> [INSTRUCTIONS FOR THE TASK]:
Copy each line below in which the string "scene" occurs.

○ ○ ○ ○ ○

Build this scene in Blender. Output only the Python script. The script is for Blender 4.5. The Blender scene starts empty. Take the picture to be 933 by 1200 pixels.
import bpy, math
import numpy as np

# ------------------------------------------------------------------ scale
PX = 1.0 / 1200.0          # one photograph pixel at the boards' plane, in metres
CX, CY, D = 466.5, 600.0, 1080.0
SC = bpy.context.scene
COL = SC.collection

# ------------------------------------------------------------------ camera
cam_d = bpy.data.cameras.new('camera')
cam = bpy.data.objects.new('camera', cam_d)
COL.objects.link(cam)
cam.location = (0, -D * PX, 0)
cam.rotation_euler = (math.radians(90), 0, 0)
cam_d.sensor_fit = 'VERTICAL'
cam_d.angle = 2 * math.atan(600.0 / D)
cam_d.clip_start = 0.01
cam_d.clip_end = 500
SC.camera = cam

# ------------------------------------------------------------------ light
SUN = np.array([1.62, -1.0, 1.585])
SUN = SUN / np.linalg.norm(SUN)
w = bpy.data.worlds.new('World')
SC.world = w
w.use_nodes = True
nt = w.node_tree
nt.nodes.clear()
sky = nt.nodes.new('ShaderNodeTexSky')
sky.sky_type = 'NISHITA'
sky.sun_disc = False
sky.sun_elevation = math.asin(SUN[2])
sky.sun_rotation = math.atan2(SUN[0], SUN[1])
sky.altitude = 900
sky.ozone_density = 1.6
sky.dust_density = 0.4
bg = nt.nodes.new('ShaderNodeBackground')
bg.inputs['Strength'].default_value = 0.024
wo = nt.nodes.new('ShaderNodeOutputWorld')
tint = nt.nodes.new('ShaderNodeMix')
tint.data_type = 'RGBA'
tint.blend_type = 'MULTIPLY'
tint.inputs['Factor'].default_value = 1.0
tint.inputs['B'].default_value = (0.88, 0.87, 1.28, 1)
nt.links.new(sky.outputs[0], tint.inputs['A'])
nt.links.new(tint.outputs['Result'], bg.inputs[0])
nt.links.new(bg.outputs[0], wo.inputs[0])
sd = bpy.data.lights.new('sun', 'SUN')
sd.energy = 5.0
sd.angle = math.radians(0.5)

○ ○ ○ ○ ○

> [SOLUTION]:
Build this scene in Blender. Output only the Python script. The script is for Blender 4.5. The Blender scene starts empty. Take the picture to be 933 by 1200 pixels.
SC = bpy.context.scene